The idea that somehow Pd or Ni can store astronomical amounts of H and release them suddenly to create these heat bursts by recombination is what one Russian researcher that confirms that the FPE exists unequivocally proposes,
Pd cannot suddenly release large amounts of hydrogen. That is why Pd-H and other hydrides are being developed to store hydrogen. If it could suddenly release the hydrogen, it would not be a safe method of storage. Hydrides do release more hydrogen when you heat them, but never all of the hydrogen, all at once.
In a closed cold fusion cell, if the cathode were to release a lot of hydrogen this would cause heating. The heating would happen in the headspace recombiner (catalyst). In an open cell, there is no free oxygen, so even if all of the hydrogen emerged in 10 minutes, it would not burn, and there would be no heat. It would just go out of the cell into the air. There is no oxygen and there is no recombiner, so there is no way it could ignite.
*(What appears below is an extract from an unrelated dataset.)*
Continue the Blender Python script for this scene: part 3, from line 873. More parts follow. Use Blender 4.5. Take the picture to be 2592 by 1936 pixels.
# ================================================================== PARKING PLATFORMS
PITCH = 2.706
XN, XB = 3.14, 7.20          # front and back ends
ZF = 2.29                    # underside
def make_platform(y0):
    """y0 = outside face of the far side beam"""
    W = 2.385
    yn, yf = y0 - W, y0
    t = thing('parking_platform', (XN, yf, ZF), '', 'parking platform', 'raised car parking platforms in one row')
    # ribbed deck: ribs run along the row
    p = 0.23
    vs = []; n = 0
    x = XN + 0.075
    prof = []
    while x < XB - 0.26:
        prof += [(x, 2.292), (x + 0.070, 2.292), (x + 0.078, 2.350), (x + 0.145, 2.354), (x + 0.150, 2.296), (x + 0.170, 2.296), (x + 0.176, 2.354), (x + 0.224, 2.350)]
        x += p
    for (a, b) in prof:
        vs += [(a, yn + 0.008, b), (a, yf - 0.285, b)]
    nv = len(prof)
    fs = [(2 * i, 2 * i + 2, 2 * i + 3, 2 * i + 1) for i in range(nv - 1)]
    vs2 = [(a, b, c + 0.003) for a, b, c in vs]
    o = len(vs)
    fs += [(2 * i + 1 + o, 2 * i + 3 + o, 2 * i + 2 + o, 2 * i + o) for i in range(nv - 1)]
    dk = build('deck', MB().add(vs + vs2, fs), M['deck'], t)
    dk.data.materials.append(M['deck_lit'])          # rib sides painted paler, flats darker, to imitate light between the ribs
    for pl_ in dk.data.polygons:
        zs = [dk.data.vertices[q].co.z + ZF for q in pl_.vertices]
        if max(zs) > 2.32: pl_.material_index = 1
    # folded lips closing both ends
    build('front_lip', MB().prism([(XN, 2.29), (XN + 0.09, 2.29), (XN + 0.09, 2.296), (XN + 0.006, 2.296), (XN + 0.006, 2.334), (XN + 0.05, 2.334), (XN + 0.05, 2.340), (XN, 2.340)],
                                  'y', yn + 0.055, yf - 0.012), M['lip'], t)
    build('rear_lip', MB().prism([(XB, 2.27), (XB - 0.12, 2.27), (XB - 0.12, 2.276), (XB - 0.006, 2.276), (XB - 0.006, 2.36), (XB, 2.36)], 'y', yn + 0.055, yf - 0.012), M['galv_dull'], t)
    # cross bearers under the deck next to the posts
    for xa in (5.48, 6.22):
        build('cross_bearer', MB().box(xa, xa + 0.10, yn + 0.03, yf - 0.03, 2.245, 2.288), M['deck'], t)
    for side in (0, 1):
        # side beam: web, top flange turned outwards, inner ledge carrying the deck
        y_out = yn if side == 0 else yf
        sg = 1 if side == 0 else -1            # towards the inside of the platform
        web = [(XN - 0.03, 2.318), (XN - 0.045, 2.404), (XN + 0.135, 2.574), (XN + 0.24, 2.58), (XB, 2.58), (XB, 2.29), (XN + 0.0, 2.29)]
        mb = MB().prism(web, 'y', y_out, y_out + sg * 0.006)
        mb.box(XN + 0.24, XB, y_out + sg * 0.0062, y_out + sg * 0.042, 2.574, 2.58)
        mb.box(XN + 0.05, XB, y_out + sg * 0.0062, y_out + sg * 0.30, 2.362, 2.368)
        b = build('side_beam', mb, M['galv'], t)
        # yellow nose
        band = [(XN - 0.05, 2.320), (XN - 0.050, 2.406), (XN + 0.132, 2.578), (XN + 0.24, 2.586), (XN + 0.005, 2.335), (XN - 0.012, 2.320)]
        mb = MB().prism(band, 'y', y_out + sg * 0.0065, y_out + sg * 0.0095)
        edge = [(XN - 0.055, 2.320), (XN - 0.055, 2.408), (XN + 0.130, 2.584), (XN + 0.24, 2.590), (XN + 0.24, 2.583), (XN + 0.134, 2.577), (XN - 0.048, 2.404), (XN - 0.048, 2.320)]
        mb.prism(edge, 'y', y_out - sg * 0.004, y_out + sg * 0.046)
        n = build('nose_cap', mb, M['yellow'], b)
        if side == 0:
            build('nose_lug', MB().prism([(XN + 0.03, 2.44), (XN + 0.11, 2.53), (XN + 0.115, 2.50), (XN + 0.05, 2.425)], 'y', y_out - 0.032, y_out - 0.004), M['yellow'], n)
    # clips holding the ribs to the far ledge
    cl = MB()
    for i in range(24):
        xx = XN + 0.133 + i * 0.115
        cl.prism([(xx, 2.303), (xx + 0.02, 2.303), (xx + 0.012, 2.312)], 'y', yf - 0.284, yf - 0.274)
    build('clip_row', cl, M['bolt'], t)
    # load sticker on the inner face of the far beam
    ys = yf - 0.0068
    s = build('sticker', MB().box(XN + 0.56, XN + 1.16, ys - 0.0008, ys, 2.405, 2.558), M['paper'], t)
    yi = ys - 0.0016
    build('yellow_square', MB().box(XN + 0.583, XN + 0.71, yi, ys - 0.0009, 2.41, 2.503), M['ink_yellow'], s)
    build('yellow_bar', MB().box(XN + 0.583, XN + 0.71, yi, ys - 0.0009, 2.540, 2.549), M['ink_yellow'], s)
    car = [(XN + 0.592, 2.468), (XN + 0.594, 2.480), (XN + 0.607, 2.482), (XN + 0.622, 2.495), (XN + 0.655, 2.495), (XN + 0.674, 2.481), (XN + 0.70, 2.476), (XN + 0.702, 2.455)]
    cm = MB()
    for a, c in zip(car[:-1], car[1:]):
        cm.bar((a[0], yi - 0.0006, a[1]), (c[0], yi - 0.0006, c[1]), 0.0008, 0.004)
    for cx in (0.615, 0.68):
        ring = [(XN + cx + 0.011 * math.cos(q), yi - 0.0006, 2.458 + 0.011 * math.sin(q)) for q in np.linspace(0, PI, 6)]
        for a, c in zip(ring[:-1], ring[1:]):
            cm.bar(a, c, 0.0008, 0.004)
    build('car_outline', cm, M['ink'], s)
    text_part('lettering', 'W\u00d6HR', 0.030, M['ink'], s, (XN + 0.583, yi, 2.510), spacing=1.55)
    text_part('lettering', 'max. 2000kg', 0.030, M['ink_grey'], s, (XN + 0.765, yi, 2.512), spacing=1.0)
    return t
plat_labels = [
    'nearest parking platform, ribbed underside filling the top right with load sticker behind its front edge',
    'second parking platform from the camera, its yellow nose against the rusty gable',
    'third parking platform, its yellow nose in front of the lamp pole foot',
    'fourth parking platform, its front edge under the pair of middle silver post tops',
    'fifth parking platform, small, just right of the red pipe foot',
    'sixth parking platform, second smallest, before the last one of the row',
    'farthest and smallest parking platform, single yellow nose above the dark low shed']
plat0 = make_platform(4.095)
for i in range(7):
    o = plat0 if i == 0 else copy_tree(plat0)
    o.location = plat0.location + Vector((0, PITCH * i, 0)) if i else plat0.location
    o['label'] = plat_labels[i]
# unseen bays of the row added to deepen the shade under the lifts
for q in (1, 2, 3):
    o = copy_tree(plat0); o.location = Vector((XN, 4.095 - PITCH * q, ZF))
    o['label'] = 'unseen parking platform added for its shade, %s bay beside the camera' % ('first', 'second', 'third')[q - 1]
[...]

It is easy to estimate the total amount of hydrogen a palladium cathode can hold, and the heat this hydrogen can produce. It is far less than most cold fusion experiments produce. In Staker's experiment, it could not produce any heat at all, because there is no free oxygen, but if we pretend there is oxygen, we see that it can produce only 800 J. This is 142 times less than the experiment produced during the 28-hour heat burst, and 969 times less than the entire 48 day experiment produced. The heat was continuous, so there could not be any energy storage while it happened. Cold fusion continued after the burst, so the cathode could not have de-gassed. That would have stopped the cold fusion reaction.
Along the same lines, we know for sure that recombination did not cause that heat. It is far too small. So even if THH is right, and Staker is incapable of doing a grade-school level experiment in electrochemistry, recombination still cannot explain anything.